* **What you will do**:
Repeat exactly each line of the data provided below.

* **Collected data**:
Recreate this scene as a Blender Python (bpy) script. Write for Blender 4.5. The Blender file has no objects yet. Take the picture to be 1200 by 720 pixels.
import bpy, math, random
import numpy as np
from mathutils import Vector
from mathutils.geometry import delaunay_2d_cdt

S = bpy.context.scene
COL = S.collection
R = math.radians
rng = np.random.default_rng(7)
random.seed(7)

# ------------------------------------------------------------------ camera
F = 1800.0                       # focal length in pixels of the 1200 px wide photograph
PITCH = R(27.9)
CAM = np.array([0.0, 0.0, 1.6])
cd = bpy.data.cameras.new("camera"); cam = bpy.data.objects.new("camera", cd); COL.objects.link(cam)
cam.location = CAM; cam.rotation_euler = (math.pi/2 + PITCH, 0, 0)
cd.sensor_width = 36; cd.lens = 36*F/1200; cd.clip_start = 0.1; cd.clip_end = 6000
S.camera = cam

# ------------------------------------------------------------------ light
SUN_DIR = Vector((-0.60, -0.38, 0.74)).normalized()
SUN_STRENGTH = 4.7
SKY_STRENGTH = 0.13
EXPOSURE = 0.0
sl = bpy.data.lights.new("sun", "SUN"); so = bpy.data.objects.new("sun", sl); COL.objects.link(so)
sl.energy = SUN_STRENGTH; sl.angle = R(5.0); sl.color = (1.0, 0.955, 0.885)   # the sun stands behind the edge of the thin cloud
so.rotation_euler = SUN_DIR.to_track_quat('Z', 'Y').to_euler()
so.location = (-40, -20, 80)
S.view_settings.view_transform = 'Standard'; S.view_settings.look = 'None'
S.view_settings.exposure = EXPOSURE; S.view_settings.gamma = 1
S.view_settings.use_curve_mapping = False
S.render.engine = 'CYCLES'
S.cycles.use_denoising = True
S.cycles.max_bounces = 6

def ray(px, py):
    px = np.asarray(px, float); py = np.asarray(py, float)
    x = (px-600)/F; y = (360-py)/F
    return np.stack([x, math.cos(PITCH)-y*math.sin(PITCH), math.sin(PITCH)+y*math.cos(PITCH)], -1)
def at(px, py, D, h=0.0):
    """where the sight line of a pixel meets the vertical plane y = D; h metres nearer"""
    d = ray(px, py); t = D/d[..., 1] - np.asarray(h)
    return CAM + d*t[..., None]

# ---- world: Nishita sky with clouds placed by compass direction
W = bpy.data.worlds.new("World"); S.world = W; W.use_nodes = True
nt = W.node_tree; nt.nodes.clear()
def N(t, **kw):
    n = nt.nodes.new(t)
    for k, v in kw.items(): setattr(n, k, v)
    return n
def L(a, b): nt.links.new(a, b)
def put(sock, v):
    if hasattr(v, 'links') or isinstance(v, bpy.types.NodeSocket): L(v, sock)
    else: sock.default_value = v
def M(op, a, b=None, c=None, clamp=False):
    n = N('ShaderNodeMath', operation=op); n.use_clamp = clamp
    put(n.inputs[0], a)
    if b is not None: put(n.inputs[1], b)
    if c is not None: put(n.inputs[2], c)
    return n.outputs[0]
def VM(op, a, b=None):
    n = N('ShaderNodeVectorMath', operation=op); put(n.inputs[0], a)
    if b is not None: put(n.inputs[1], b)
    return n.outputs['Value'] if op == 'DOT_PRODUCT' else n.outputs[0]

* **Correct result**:
Recreate this scene as a Blender Python (bpy) script. Write for Blender 4.5. The Blender file has no objects yet. Take the picture to be 1200 by 720 pixels.
import bpy, math, random
import numpy as np
from mathutils import Vector
from mathutils.geometry import delaunay_2d_cdt

S = bpy.context.scene
COL = S.collection
R = math.radians
rng = np.random.default_rng(7)
random.seed(7)

# ------------------------------------------------------------------ camera
F = 1800.0                       # focal length in pixels of the 1200 px wide photograph
PITCH = R(27.9)
CAM = np.array([0.0, 0.0, 1.6])
cd = bpy.data.cameras.new("camera"); cam = bpy.data.objects.new("camera", cd); COL.objects.link(cam)
cam.location = CAM; cam.rotation_euler = (math.pi/2 + PITCH, 0, 0)
cd.sensor_width = 36; cd.lens = 36*F/1200; cd.clip_start = 0.1; cd.clip_end = 6000
S.camera = cam

# ------------------------------------------------------------------ light
SUN_DIR = Vector((-0.60, -0.38, 0.74)).normalized()
SUN_STRENGTH = 4.7
SKY_STRENGTH = 0.13
EXPOSURE = 0.0
sl = bpy.data.lights.new("sun", "SUN"); so = bpy.data.objects.new("sun", sl); COL.objects.link(so)
sl.energy = SUN_STRENGTH; sl.angle = R(5.0); sl.color = (1.0, 0.955, 0.885)   # the sun stands behind the edge of the thin cloud
so.rotation_euler = SUN_DIR.to_track_quat('Z', 'Y').to_euler()
so.location = (-40, -20, 80)
S.view_settings.view_transform = 'Standard'; S.view_settings.look = 'None'
S.view_settings.exposure = EXPOSURE; S.view_settings.gamma = 1
S.view_settings.use_curve_mapping = False
S.render.engine = 'CYCLES'
S.cycles.use_denoising = True
S.cycles.max_bounces = 6

def ray(px, py):
    px = np.asarray(px, float); py = np.asarray(py, float)
    x = (px-600)/F; y = (360-py)/F
    return np.stack([x, math.cos(PITCH)-y*math.sin(PITCH), math.sin(PITCH)+y*math.cos(PITCH)], -1)
def at(px, py, D, h=0.0):
    """where the sight line of a pixel meets the vertical plane y = D; h metres nearer"""
    d = ray(px, py); t = D/d[..., 1] - np.asarray(h)
    return CAM + d*t[..., None]

# ---- world: Nishita sky with clouds placed by compass direction
W = bpy.data.worlds.new("World"); S.world = W; W.use_nodes = True
nt = W.node_tree; nt.nodes.clear()
def N(t, **kw):
    n = nt.nodes.new(t)
    for k, v in kw.items(): setattr(n, k, v)
    return n
def L(a, b): nt.links.new(a, b)
def put(sock, v):
    if hasattr(v, 'links') or isinstance(v, bpy.types.NodeSocket): L(v, sock)
    else: sock.default_value = v
def M(op, a, b=None, c=None, clamp=False):
    n = N('ShaderNodeMath', operation=op); n.use_clamp = clamp
    put(n.inputs[0], a)
    if b is not None: put(n.inputs[1], b)
    if c is not None: put(n.inputs[2], c)
    return n.outputs[0]
def VM(op, a, b=None):
    n = N('ShaderNodeVectorMath', operation=op); put(n.inputs[0], a)
    if b is not None: put(n.inputs[1], b)
    return n.outputs['Value'] if op == 'DOT_PRODUCT' else n.outputs[0]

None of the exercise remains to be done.